GOAL.
Set down the material below in full, matching it exactly.

DATA SHOWN.

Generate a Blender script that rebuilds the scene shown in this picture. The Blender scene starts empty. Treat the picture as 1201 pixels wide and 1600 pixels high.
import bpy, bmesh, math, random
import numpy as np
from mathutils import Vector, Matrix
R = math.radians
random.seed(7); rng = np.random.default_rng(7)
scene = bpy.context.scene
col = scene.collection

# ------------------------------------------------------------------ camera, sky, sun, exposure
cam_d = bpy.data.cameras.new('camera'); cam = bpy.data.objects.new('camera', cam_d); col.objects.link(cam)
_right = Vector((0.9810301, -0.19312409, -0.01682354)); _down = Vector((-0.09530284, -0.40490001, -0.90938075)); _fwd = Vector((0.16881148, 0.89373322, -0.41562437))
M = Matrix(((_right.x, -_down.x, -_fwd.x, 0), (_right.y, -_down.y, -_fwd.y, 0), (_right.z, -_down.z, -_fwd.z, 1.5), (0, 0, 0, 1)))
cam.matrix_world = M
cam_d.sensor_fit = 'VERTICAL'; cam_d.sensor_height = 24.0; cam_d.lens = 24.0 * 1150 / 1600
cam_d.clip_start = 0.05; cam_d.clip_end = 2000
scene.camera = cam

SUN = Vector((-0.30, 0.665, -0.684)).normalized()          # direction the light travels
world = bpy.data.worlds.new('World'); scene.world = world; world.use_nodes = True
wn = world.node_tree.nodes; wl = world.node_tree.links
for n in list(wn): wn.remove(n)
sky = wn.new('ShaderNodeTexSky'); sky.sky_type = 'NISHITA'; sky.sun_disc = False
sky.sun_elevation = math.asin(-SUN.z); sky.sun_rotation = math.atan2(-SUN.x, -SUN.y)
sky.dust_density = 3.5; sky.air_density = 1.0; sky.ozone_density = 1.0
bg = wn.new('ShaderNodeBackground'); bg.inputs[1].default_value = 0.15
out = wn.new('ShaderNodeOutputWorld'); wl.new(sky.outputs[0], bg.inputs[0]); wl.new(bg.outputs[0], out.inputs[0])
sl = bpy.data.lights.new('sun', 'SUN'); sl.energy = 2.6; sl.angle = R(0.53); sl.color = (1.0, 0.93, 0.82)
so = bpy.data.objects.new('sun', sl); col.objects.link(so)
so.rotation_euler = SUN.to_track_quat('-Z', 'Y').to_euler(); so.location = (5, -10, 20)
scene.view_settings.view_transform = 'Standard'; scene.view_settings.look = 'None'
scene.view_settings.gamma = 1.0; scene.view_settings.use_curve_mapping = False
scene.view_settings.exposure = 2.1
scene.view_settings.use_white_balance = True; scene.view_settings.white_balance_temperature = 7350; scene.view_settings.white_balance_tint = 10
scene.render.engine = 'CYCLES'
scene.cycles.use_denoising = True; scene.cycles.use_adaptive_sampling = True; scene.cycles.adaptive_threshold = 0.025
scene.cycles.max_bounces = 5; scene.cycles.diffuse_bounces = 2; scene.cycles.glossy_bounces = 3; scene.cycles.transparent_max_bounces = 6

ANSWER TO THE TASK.
Generate a Blender script that rebuilds the scene shown in this picture. The Blender scene starts empty. Treat the picture as 1201 pixels wide and 1600 pixels high.
import bpy, bmesh, math, random
import numpy as np
from mathutils import Vector, Matrix
R = math.radians
random.seed(7); rng = np.random.default_rng(7)
scene = bpy.context.scene
col = scene.collection

# ------------------------------------------------------------------ camera, sky, sun, exposure
cam_d = bpy.data.cameras.new('camera'); cam = bpy.data.objects.new('camera', cam_d); col.objects.link(cam)
_right = Vector((0.9810301, -0.19312409, -0.01682354)); _down = Vector((-0.09530284, -0.40490001, -0.90938075)); _fwd = Vector((0.16881148, 0.89373322, -0.41562437))
M = Matrix(((_right.x, -_down.x, -_fwd.x, 0), (_right.y, -_down.y, -_fwd.y, 0), (_right.z, -_down.z, -_fwd.z, 1.5), (0, 0, 0, 1)))
cam.matrix_world = M
cam_d.sensor_fit = 'VERTICAL'; cam_d.sensor_height = 24.0; cam_d.lens = 24.0 * 1150 / 1600
cam_d.clip_start = 0.05; cam_d.clip_end = 2000
scene.camera = cam

SUN = Vector((-0.30, 0.665, -0.684)).normalized()          # direction the light travels
world = bpy.data.worlds.new('World'); scene.world = world; world.use_nodes = True
wn = world.node_tree.nodes; wl = world.node_tree.links
for n in list(wn): wn.remove(n)
sky = wn.new('ShaderNodeTexSky'); sky.sky_type = 'NISHITA'; sky.sun_disc = False
sky.sun_elevation = math.asin(-SUN.z); sky.sun_rotation = math.atan2(-SUN.x, -SUN.y)
sky.dust_density = 3.5; sky.air_density = 1.0; sky.ozone_density = 1.0
bg = wn.new('ShaderNodeBackground'); bg.inputs[1].default_value = 0.15
out = wn.new('ShaderNodeOutputWorld'); wl.new(sky.outputs[0], bg.inputs[0]); wl.new(bg.outputs[0], out.inputs[0])
sl = bpy.data.lights.new('sun', 'SUN'); sl.energy = 2.6; sl.angle = R(0.53); sl.color = (1.0, 0.93, 0.82)
so = bpy.data.objects.new('sun', sl); col.objects.link(so)
so.rotation_euler = SUN.to_track_quat('-Z', 'Y').to_euler(); so.location = (5, -10, 20)
scene.view_settings.view_transform = 'Standard'; scene.view_settings.look = 'None'
scene.view_settings.gamma = 1.0; scene.view_settings.use_curve_mapping = False
scene.view_settings.exposure = 2.1
scene.view_settings.use_white_balance = True; scene.view_settings.white_balance_temperature = 7350; scene.view_settings.white_balance_tint = 10
scene.render.engine = 'CYCLES'
scene.cycles.use_denoising = True; scene.cycles.use_adaptive_sampling = True; scene.cycles.adaptive_threshold = 0.025
scene.cycles.max_bounces = 5; scene.cycles.diffuse_bounces = 2; scene.cycles.glossy_bounces = 3; scene.cycles.transparent_max_bounces = 6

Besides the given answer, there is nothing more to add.